Agora, em pé de relativa igualdade, ocupando cargos públicos similares, começa uma guerra de realizações e publicidade entre os governos do PSDB e do PT. Os petistas avaliam que as ações demotucanas na Prefeitura da capital e no Governo paulista focam-se na realização de eventos, mais que em políticas públicas duradouras. Aqueles, por sua vez, criticam os petistas (Haddad) por cederem às chantagens da bancada evangélica, evitando políticas públicas para LGBT. Neste momento, a esquerda (Haddad) tem uma oportunidade de mostrar do que os petistas são capazes, dando uma aula aos tucanos de como fazer políticas públicas afirmativas e transversais de amplo alcance em vez de ações pontuais e focalistas.
É este o cenário que se contorna para os próximos anos no âmbito do movimento LGBT. Uma disputa entre gestores públicos, em que LGBT podem sair conquistando muito, como raras vezes tiveram a oportunidade. O Governo Federal espera apenas que essa correlação de forças oriunda de São Paulo seja capaz de mostrar aos extremistas do Congresso o erro que significa operar legislativamente contra os direitos humanos. Quem sabe, assim, as políticas públicas nacionais, que não são poucas, avancem ainda mais em direção a plenitude de direitos.

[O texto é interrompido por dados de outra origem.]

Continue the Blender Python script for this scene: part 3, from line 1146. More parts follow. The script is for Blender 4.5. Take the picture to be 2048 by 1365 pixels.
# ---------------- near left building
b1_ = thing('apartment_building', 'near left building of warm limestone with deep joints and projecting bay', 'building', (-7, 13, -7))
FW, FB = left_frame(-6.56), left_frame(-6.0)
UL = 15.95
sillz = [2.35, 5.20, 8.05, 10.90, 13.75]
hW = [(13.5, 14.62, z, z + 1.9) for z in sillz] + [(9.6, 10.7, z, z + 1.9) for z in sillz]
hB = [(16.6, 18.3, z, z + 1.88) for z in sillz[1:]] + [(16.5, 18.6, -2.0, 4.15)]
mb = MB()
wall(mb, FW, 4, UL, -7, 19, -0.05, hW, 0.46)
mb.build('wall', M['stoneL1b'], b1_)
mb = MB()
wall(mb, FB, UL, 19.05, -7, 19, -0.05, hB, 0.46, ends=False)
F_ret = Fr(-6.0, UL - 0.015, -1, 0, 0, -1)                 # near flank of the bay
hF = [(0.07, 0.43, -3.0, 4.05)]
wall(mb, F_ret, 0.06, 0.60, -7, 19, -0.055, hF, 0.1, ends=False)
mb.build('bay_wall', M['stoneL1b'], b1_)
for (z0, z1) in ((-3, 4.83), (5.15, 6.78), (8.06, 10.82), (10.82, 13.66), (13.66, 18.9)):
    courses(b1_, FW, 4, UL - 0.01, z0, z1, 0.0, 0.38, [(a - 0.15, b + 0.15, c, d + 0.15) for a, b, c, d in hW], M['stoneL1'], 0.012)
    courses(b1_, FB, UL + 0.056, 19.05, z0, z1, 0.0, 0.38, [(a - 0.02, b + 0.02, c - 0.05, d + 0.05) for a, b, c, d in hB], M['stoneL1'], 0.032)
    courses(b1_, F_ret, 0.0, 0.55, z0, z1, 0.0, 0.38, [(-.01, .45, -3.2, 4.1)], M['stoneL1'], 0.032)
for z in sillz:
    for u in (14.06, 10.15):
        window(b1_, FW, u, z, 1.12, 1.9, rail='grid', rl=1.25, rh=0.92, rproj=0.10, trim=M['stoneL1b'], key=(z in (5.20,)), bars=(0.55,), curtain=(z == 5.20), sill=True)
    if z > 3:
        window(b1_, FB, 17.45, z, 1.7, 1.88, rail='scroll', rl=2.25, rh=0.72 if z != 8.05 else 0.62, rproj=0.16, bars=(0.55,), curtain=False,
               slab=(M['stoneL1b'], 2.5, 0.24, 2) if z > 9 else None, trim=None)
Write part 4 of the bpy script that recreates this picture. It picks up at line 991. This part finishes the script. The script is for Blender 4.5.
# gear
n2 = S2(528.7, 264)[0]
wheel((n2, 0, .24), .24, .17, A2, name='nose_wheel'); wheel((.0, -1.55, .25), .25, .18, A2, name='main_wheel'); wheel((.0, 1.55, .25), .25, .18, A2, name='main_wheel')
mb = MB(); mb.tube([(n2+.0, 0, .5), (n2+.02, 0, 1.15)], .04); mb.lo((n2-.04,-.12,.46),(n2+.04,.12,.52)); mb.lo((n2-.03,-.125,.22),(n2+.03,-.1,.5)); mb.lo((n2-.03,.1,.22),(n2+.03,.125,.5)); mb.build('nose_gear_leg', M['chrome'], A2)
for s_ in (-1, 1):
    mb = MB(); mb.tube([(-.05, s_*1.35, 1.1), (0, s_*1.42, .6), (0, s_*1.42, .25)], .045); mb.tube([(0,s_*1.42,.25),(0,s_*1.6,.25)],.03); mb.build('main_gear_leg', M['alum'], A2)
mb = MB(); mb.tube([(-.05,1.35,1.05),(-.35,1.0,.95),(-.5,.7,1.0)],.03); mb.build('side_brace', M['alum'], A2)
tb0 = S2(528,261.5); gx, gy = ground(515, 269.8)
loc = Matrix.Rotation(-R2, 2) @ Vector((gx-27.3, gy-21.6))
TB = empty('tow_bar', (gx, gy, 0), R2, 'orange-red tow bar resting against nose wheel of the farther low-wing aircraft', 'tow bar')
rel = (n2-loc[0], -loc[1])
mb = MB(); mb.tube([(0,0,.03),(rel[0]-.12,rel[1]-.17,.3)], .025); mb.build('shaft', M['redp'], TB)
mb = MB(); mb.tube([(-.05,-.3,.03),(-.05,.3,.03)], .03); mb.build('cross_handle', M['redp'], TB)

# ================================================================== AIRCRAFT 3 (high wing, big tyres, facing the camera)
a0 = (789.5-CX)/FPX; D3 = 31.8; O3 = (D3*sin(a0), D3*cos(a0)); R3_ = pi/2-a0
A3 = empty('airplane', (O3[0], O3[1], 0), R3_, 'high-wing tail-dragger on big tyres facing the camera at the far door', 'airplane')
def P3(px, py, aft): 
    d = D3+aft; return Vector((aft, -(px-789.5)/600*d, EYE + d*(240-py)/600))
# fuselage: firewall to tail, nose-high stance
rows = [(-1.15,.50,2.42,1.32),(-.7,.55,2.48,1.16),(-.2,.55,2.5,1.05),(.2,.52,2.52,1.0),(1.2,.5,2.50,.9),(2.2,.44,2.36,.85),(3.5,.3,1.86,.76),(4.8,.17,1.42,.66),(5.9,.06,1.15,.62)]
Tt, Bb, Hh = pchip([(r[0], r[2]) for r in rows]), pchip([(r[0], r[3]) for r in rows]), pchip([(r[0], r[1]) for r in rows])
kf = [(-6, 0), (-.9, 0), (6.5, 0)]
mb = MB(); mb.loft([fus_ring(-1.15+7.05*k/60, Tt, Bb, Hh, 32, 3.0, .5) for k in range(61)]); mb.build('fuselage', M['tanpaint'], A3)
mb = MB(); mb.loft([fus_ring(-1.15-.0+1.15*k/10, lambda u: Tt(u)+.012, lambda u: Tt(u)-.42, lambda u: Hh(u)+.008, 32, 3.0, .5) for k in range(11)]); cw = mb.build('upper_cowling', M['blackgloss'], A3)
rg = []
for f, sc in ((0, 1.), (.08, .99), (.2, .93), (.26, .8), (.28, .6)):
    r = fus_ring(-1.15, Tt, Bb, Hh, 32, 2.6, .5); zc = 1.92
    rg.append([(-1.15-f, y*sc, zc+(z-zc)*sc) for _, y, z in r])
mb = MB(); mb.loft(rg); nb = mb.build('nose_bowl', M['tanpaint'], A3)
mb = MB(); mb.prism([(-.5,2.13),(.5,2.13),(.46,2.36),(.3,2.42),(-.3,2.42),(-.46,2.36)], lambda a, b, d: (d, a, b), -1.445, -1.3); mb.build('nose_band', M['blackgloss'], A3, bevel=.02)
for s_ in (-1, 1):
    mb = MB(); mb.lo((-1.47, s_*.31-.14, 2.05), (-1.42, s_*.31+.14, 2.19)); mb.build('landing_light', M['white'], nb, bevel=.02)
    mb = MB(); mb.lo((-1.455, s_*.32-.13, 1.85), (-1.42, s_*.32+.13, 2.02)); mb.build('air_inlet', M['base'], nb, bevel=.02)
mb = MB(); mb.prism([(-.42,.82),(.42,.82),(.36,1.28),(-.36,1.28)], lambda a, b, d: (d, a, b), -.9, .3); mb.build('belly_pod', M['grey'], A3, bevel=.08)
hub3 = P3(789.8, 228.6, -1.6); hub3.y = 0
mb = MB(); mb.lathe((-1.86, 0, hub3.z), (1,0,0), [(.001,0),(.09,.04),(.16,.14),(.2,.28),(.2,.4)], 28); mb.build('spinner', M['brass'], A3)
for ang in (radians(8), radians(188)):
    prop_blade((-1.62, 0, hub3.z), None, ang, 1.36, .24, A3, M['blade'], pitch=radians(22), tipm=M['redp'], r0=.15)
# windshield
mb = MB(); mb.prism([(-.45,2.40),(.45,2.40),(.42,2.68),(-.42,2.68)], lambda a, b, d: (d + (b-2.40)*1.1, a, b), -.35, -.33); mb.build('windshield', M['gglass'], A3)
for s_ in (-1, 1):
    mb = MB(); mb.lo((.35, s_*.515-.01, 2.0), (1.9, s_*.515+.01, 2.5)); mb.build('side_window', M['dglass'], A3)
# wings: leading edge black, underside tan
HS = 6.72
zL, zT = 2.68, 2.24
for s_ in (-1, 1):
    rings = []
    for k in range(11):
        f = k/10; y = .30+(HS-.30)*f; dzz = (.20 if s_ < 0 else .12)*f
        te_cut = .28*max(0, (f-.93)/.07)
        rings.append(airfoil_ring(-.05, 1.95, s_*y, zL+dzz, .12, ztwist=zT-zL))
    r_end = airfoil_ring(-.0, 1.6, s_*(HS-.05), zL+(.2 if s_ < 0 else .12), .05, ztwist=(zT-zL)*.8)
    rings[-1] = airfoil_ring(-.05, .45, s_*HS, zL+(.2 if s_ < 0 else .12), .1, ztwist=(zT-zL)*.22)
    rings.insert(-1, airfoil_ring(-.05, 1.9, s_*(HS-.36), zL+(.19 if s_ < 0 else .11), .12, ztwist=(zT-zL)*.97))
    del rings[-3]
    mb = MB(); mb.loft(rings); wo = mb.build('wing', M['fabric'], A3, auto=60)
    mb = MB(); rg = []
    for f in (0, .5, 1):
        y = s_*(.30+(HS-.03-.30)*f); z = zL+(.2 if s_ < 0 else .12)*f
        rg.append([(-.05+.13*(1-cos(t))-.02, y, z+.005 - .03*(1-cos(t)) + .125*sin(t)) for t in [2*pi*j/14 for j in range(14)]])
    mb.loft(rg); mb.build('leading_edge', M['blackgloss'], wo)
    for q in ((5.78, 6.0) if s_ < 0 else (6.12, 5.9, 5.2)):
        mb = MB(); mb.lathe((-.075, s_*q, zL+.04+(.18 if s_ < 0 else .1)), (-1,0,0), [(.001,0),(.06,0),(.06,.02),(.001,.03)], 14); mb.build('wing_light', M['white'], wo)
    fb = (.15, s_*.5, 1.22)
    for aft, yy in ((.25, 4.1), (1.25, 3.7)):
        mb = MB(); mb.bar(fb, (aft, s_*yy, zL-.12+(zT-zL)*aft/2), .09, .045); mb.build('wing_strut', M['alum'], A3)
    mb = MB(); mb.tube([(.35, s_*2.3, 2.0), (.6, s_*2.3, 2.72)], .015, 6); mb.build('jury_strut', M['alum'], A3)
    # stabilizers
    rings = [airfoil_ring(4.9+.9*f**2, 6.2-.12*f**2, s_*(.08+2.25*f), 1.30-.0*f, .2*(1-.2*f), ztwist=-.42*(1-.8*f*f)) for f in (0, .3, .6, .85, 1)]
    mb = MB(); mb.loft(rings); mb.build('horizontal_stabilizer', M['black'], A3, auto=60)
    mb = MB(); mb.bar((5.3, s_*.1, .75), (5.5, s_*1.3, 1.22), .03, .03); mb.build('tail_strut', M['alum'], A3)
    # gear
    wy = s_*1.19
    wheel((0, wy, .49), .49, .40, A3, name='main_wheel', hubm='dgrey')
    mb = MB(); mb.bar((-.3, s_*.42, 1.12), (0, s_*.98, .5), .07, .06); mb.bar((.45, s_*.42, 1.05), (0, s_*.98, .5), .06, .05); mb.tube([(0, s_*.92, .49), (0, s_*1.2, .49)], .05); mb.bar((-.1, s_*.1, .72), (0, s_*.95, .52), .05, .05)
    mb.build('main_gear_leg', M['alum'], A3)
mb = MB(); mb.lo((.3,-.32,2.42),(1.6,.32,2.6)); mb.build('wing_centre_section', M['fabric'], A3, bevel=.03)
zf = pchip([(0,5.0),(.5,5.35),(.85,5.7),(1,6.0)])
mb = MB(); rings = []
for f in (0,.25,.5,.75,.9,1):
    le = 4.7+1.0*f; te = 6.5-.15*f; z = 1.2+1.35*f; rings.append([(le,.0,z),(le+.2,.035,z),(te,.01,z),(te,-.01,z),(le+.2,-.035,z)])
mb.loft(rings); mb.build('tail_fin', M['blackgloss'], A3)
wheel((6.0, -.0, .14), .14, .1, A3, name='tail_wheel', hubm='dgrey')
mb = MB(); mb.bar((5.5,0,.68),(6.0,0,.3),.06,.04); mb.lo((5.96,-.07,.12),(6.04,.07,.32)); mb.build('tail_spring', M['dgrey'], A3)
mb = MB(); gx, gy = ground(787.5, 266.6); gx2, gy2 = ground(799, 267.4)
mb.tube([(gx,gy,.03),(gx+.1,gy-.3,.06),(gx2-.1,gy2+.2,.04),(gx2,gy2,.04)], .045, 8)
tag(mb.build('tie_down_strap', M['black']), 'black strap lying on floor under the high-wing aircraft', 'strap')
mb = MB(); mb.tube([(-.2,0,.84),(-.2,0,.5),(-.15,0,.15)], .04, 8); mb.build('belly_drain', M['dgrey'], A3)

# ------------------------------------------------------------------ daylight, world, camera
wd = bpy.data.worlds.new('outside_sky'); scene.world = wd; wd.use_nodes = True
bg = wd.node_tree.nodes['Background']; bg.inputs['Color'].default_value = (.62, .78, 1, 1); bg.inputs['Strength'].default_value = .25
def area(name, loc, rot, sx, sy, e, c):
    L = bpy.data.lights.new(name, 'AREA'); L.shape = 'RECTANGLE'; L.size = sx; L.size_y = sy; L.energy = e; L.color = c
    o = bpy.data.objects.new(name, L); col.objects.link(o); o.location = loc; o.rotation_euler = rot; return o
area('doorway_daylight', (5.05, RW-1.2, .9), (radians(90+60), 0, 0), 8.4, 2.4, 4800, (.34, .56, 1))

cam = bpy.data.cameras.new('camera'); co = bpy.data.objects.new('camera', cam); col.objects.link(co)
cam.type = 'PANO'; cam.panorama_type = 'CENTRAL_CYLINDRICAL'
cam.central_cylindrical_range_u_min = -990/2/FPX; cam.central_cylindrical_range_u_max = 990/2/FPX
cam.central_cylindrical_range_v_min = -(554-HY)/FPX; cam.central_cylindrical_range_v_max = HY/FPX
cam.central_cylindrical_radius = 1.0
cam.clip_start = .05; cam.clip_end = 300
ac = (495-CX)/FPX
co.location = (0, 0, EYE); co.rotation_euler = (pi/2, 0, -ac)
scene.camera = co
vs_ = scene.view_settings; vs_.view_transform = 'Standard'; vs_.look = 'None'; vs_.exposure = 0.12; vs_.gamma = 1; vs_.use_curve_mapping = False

O desafio envolve muito pragmatismo na relação entre os entes federativos, evitando confrontos desnecessários, e alguma ideologia de esquerda na formulação de políticas perenes, definitivas e irrefutáveis. Daquelas que ampliem o alcance até mesmo entre os religiosos, forçando os fundamentalistas a buscar outra estratégia e outro alvo de afirmação retórica. Resta observar qual o alcance possível de uma aliança com tamanha amplitude, para além de adversidades ideológicas e políticas.